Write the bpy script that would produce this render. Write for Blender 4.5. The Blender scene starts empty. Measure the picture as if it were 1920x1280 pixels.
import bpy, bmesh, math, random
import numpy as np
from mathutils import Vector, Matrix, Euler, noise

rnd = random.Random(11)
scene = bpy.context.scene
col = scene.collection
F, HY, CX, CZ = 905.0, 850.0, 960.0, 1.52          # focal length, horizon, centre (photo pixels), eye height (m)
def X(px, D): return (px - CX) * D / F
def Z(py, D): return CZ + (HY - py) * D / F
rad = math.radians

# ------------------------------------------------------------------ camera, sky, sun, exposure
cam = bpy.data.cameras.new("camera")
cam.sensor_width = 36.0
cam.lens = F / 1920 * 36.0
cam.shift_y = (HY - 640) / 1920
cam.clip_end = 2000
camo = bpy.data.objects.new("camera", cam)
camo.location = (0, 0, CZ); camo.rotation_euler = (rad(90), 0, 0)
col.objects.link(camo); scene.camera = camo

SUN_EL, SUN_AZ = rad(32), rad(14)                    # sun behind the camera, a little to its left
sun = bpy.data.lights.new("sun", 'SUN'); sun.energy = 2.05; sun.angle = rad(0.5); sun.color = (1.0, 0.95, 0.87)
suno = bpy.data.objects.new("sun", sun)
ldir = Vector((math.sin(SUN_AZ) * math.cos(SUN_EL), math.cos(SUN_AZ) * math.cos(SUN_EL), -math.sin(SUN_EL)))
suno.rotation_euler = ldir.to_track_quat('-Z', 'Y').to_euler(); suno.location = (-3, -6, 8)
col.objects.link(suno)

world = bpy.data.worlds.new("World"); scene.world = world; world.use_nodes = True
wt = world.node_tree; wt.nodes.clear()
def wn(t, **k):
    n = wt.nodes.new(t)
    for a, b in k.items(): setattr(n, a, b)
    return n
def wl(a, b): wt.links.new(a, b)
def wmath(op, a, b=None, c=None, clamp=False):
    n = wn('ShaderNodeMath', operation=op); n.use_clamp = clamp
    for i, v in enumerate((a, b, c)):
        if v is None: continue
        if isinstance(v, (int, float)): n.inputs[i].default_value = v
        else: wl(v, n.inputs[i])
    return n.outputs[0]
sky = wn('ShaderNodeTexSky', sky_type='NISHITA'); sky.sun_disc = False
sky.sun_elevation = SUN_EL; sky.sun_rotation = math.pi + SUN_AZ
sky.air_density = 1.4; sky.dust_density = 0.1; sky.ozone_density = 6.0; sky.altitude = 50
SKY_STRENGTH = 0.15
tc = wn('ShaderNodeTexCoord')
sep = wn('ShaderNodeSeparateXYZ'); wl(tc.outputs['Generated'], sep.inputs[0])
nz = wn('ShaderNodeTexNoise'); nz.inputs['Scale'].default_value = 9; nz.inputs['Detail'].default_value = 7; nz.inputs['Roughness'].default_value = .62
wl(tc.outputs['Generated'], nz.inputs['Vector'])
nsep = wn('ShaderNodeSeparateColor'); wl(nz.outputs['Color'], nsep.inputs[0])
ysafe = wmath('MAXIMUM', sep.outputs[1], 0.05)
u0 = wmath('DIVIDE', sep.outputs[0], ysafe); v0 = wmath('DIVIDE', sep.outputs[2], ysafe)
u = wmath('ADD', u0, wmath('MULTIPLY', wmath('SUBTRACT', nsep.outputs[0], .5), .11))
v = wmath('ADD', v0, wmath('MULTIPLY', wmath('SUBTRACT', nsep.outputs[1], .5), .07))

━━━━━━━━

[WHAT THE EXERCISE ASKS]
Extract each line of the material exactly as it stands.

[WORKED SOLUTION]
Write the bpy script that would produce this render. Write for Blender 4.5. The Blender scene starts empty. Measure the picture as if it were 1920x1280 pixels.
import bpy, bmesh, math, random
import numpy as np
from mathutils import Vector, Matrix, Euler, noise

rnd = random.Random(11)
scene = bpy.context.scene
col = scene.collection
F, HY, CX, CZ = 905.0, 850.0, 960.0, 1.52          # focal length, horizon, centre (photo pixels), eye height (m)
def X(px, D): return (px - CX) * D / F
def Z(py, D): return CZ + (HY - py) * D / F
rad = math.radians

# ------------------------------------------------------------------ camera, sky, sun, exposure
cam = bpy.data.cameras.new("camera")
cam.sensor_width = 36.0
cam.lens = F / 1920 * 36.0
cam.shift_y = (HY - 640) / 1920
cam.clip_end = 2000
camo = bpy.data.objects.new("camera", cam)
camo.location = (0, 0, CZ); camo.rotation_euler = (rad(90), 0, 0)
col.objects.link(camo); scene.camera = camo

SUN_EL, SUN_AZ = rad(32), rad(14)                    # sun behind the camera, a little to its left
sun = bpy.data.lights.new("sun", 'SUN'); sun.energy = 2.05; sun.angle = rad(0.5); sun.color = (1.0, 0.95, 0.87)
suno = bpy.data.objects.new("sun", sun)
ldir = Vector((math.sin(SUN_AZ) * math.cos(SUN_EL), math.cos(SUN_AZ) * math.cos(SUN_EL), -math.sin(SUN_EL)))
suno.rotation_euler = ldir.to_track_quat('-Z', 'Y').to_euler(); suno.location = (-3, -6, 8)
col.objects.link(suno)

world = bpy.data.worlds.new("World"); scene.world = world; world.use_nodes = True
wt = world.node_tree; wt.nodes.clear()
def wn(t, **k):
    n = wt.nodes.new(t)
    for a, b in k.items(): setattr(n, a, b)
    return n
def wl(a, b): wt.links.new(a, b)
def wmath(op, a, b=None, c=None, clamp=False):
    n = wn('ShaderNodeMath', operation=op); n.use_clamp = clamp
    for i, v in enumerate((a, b, c)):
        if v is None: continue
        if isinstance(v, (int, float)): n.inputs[i].default_value = v
        else: wl(v, n.inputs[i])
    return n.outputs[0]
sky = wn('ShaderNodeTexSky', sky_type='NISHITA'); sky.sun_disc = False
sky.sun_elevation = SUN_EL; sky.sun_rotation = math.pi + SUN_AZ
sky.air_density = 1.4; sky.dust_density = 0.1; sky.ozone_density = 6.0; sky.altitude = 50
SKY_STRENGTH = 0.15
tc = wn('ShaderNodeTexCoord')
sep = wn('ShaderNodeSeparateXYZ'); wl(tc.outputs['Generated'], sep.inputs[0])
nz = wn('ShaderNodeTexNoise'); nz.inputs['Scale'].default_value = 9; nz.inputs['Detail'].default_value = 7; nz.inputs['Roughness'].default_value = .62
wl(tc.outputs['Generated'], nz.inputs['Vector'])
nsep = wn('ShaderNodeSeparateColor'); wl(nz.outputs['Color'], nsep.inputs[0])
ysafe = wmath('MAXIMUM', sep.outputs[1], 0.05)
u0 = wmath('DIVIDE', sep.outputs[0], ysafe); v0 = wmath('DIVIDE', sep.outputs[2], ysafe)
u = wmath('ADD', u0, wmath('MULTIPLY', wmath('SUBTRACT', nsep.outputs[0], .5), .11))
v = wmath('ADD', v0, wmath('MULTIPLY', wmath('SUBTRACT', nsep.outputs[1], .5), .07))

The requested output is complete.